Welfare Water Watch: Diving Horses

The blog Dappled Grey shared a news article regarding the re-opening of a horse diving act in Atlantic City.  The last horse diving was in 1993, but the height of its popularity was in the late 19th and early 20th century.
On several occasions in elementary school a substitute teacher would play the movie of Sonora Webster Carver, the girl who suffered detached retinas in a horse diving accident, yet continued to dive blind for some time after.  I'm sure many of you have also seen the movie.  The movie was so deeply imprinted on my young self, that any thought or images of diving horses gives me shudders, and I imagine I'm not the only one.

Source, with relevant horse-diving information

Some people claim that requiring horses to dive is an egregious assault on animal welfare.
Others claim that the horses love to jump and the occurrence of injury in either horse or rider is minimal.

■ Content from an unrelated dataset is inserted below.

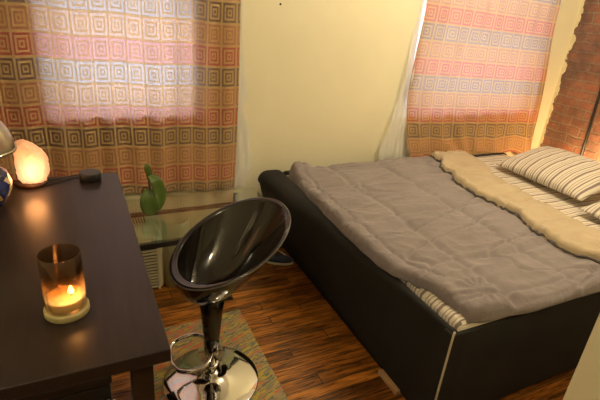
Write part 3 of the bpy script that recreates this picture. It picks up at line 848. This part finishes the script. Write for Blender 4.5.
def quilt(x, y):
    """raised channels between sewn lines"""
    def g(t, w=.016): return math.exp(-(t / w) ** 2)
    s = 0
    for q in (1.42, 1.80): s += g(x - q - .022 * N(q, y * 2.2, 1), .020)
    for q in (1.20, 1.66, 2.10): s += .7 * g(y - q - .03 * N(x * 2, q, 2), .018)
    # border seam
    s += .8 * g(x - interp(y, XLD) - .075, .010) * (y > 1.1) + .8 * g(y - yfront(x) - .075, .010)
    return s
def ridged(x, y, s, sd): return 1 - 2 * abs(noise.noise(Vector((x * s, y * s, sd))))
def dtop(x, y):
    z = .528 + .012 * N(x * 2.2, y * 2.2, 0)
    z += .010 * ridged(x * .75 + .15 * N(x * 3, y * 3, 2), y * 1.5 + .2 * N(x * 4, y * 2, 5), 3.4, 3.3)
    z += .009 * ridged(x * .5 + .1 * N(y * 6, x * 6, 2), y * 1.9, 6.5, 1.3) - .013 * max(0, 1 - abs(N(x * 1.7, y * 5.5, 8.7)) / .05) + .0025 * N(x * 26, y * 38, 5)
    z -= .013 * quilt(x, y)
    # wrinkles gathered at the near-left corner
    d = math.hypot(x - 1.33, y - .99); an = math.atan2(y - .99, x - 1.33)
    z += .003 * math.exp(-(d / .20) ** 2) * math.sin(an * 11 + 2 * N(x * 8, y * 8, 0)) + .012 * math.exp(-((d - .02) / .13) ** 2)
    # rumpled far-left corner
    z += .045 * math.exp(-(((x - 1.22) / .09) ** 2 + ((y - 2.40) / .09) ** 2))
    return z
def dbot(x, y):
    b = mz(x, y) + .003 if (x > MX0 + .03 and y > MY0 + .03) else .482
    v = max(0, min(1, (y - BY0) / (BY1 - BY0))); p = foot_profile(v)
    if x < p[1] + p[2] + .02: b = max(b, BZ + .002)
    return max(b, .474)
duv = empty('duvet', (1.7, 1.65, .49), 'taupe quilted duvet spread over the bed with its beige lining turned back', 'duvet')
slab('cover', MDUV, lambda y: (interp(y, XLD) + .006 * N(0, y * 9, 7), xfold(y) - .01), lambda u: (yfront(1.15 + 1.2 * u), 2.425), 190, 230, dtop, dbot, .034, duv)
def ftop(x, y):
    return dtop(x, y) + .033 + .006 * N(x * 9, y * 5, 8) + .005 * ridged(x, y * .6, 8, 9) + .012 * math.exp(-((x - xflap(y)) / .03) ** 2)
def fbot(x, y): return dtop(x, y) - .004
def ffall(x, y):
    # beyond the fold line the lining rolls down towards the sheet
    s = (xfold(y) + .012 - x) / .06
    return ftop(x, y) - (.03 * (1 - min(1, max(0, s))) ** 2)
slab('turned_back_lining', MBEI, lambda y: (xflap(y), xfold(y) + .012), lambda u: (yfront(2.1) + .002, 2.425), 60, 190, ffall, lambda x, y: (fbot(x, y) if x < xfold(y) - .05 else .505), .03, duv)['label'] = 'beige lining turned back over the taupe cover'
bm = bmesh.new(); P = []
for k in range(150):
    y = .866 + (2.42 - .866) * k / 149; x = xflap(y) + .003
    P.append((x + .014 * N(y * 22, 0, 3), y, dtop(x, y) + .007 + .006 * N(y * 18, 4, 0)))
tube(bm, P, [.0075 + .0035 * N(k * .35, 0, 9) for k in range(150)], 8); link('hem', bm, MHEM, duv)
localize(duv)

# pillows
def pillow(name, cx, cy, cz, lx, ly, h, rot, label):
    bm = bmesh.new(); uvl = bm.loops.layers.uv.new('UVMap'); n1, n2 = 46, 60; sides = []
    UV = {}
    edge = {}
    for s in (1, -1):
        G = []
        for j in range(n2 + 1):
            row = []
            for i in range(n1 + 1):
                u = -1 + 2 * i / n1; v = -1 + 2 * j / n2
                if s == -1 and (i in (0, n1) or j in (0, n2)): row.append(edge[(i, j)]); continue
                f = (max(0, 1 - abs(u) ** 2.6) ** .55) * (max(0, 1 - abs(v) ** 3) ** .55)
                pin = 1 - .05 * (1 - abs(v) ** 2) * (abs(u) ** 4); pin2 = 1 - .05 * (1 - abs(u) ** 2) * (abs(v) ** 4)
                x = lx / 2 * u * pin; y = ly / 2 * v * pin2
                wr = .006 * N(u * 4, v * 5, cx) + .004 * math.sin((u * 3 + v * 14)) * abs(v) ** 3
                z = s * h / 2 * f * (1.0 if s == 1 else .55) + wr * f
                vt = bm.verts.new((x, y, z)); UV[vt] = (x, y); row.append(vt)
                if i in (0, n1) or j in (0, n2): edge[(i, j)] = vt
            G.append(row)
        for j in range(n2):
            for i in range(n1):
                q = (G[j][i], G[j][i + 1], G[j + 1][i + 1], G[j + 1][i])
                bm.faces.new(q if s == 1 else q[::-1])
    for f in bm.faces:
        for lp in f.loops: lp[uvl].uv = UV[lp.vert]
    o = link(name, bm, MPIL); o.location = (cx, cy, cz); o.rotation_euler = rot
    tag(o, label, 'pillow', 'striped pillows'); return o
pillow('pillow', 2.90, 1.82, .590, .48, .70, .17, (math.radians(-1), math.radians(-13), math.radians(-3)), 'plump brown striped cream pillow lying by the brick wall')
pillow('pillow', 2.80, 1.17, .545, .50, .54, .12, (math.radians(3), math.radians(-5), math.radians(5)), 'flatter striped pillow at the right edge, partly hidden beside the plump one')

# slipper by the bed
t = empty('canvas_slipper', (1.06, 2.2, 0), 'navy canvas slipper with pale sole beside the foot of the bed', 'slipper')
def foot(bm, z0, z1, sc=1.0, grow=1.0):
    n = 36; rings = []
    for z, g in ((z0, .93 * sc), ((z0 + z1) / 2, 1.0 * sc), (z1, .90 * sc * grow)):
        ring = []
        for i in range(n):
            a = 2 * PI * i / n; L = .115; W = .042 * (1 + .18 * math.cos(a))
            ring.append(bm.verts.new((1.045 + g * (L * math.cos(a) * .93 - W * math.sin(a) * .37) * .8, 2.195 + g * (-L * math.cos(a) * .37 - W * math.sin(a) * .93) * .8, z)))
        rings.append(ring)
    for a, b in zip(rings, rings[1:]):
        for i in range(n): bm.faces.new((a[i], a[(i + 1) % n], b[(i + 1) % n], b[i]))
    bm.faces.new(rings[0][::-1]); bm.faces.new(rings[-1])
bm = bmesh.new(); foot(bm, .001, .016); link('sole', bm, MWHT, t)
bm = bmesh.new(); foot(bm, .0165, .048, .95, .55); link('upper', bm, MBLUE, t)
bm = bmesh.new(); tube(bm, spline([(.98, 2.27, .02), (1.01, 2.30, .05), (1.05, 2.27, .052), (1.09, 2.20, .04)]), .004, 8); link('edge_binding', bm, MWHT, t)
localize(t)

# ------------------------------------------------------------------ light
def lamp(name, kind, loc, power, col, size=.1, rot=None, sy=None):
    l = bpy.data.lights.new(name, kind); l.energy = power; l.color = col
    if kind == 'AREA':
        l.size = size
        if sy: l.shape = 'RECTANGLE'; l.size_y = sy
    else: l.shadow_soft_size = size
    o = bpy.data.objects.new(name, l); C.objects.link(o); o.location = loc
    if rot: o.rotation_euler = rot
    return o
WARM = (1.0, .84, .58)
lamp('ceiling_lamp', 'POINT', (2.25, 1.35, 2.3), 66, WARM, .11)
lamp('entry_lamp', 'POINT', (-.65, .1, 2.4), 28, WARM, .12)
lamp('bedside_bulb', 'POINT', (3.50, 2.03, .50), 16, (1.0, .60, .24), .04)
lamp('candle_light', 'POINT', (fxp, fyp, z0 + .062), .22, (1, .55, .2), .006)
lamp('salt_lamp_light', 'POINT', (sx + .01, sy - .10, DZ + .075), .7, (1, .40, .12), .04)

w = bpy.data.worlds.new('World'); S.world = w; w.use_nodes = True; nt = w.node_tree; nt.nodes.clear()
o_ = nt.nodes.new('ShaderNodeOutputWorld'); b_ = nt.nodes.new('ShaderNodeBackground'); tc = nt.nodes.new('ShaderNodeTexCoord')
sp = nt.nodes.new('ShaderNodeSeparateXYZ'); nt.links.new(tc.outputs['Generated'], sp.inputs[0])
cr = nt.nodes.new('ShaderNodeValToRGB'); nt.links.new(sp.outputs[2], cr.inputs[0])
cr.color_ramp.elements[0].position = 0; cr.color_ramp.elements[0].color = (.42, .40, .44, 1)
cr.color_ramp.elements[1].position = .25; cr.color_ramp.elements[1].color = (.88, .88, .97, 1)
nt.links.new(cr.outputs[0], b_.inputs[0]); b_.inputs[1].default_value = 8.3; nt.links.new(b_.outputs[0], o_.inputs[0])

# ------------------------------------------------------------------ camera
rt = Vector((.89946976, -.42894189, .08344462)); upv = Vector((.10467568, .39689251, .91187682)); fw = Vector((.42426071, .811471, -.4018926))
M3 = Matrix(((rt.x, upv.x, -fw.x), (rt.y, upv.y, -fw.y), (rt.z, upv.z, -fw.z)))
cam = bpy.data.cameras.new('Camera'); co = bpy.data.objects.new('Camera', cam); C.objects.link(co)
co.matrix_world = Matrix.Translation((0, 0, 1.5)) @ M3.to_4x4()
cam.sensor_width = 36; cam.lens = 458 / 600 * 36; cam.clip_start = .02
S.camera = co
S.view_settings.view_transform = 'Standard'; S.view_settings.look = 'None'
S.view_settings.exposure = 0.18; S.view_settings.gamma = 1.0; S.view_settings.use_curve_mapping = False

Relevant to the Atlantic City actions to revive the entertainment, New Jersey's welfare statute states:

"A person who shall purposely, knowingly, or recklessly:
(1) Torment, torture, maim, hang, poison, unnecessarily or cruelly beat, or needlessly mutilate a living animal or creature; or
(2) Cause or procure , by any direct or indirect means, including but not limited to through the use of another living animal or creature, any such acts to be done--
Shall be guilty of a crime of the fourth degree.
If the animal or creature is cruelly killed or dies as a result of a violation of this subsection, or the person has a prior conviction for a violation of this subsection, the person shall be guilty of a crime of the third degree."

So who is right?  Is instructing a horse to jump into a tank of water purposefully torture?
It is hard to imagine the impact onto water from 60 feet up is painless for a horse, but the participants claim that the horses are well taken care of, are loved, and enjoy their job- what would make horse diving any different than other intense equine sports like X-Country or polo?

I don't have enough knowledge to know who is right in this argument, but we can be certain the debate will swirl over the proposed amusement to the Steel Pier!

If you happened to be in the area, could your nerves handle watching a horse diving show?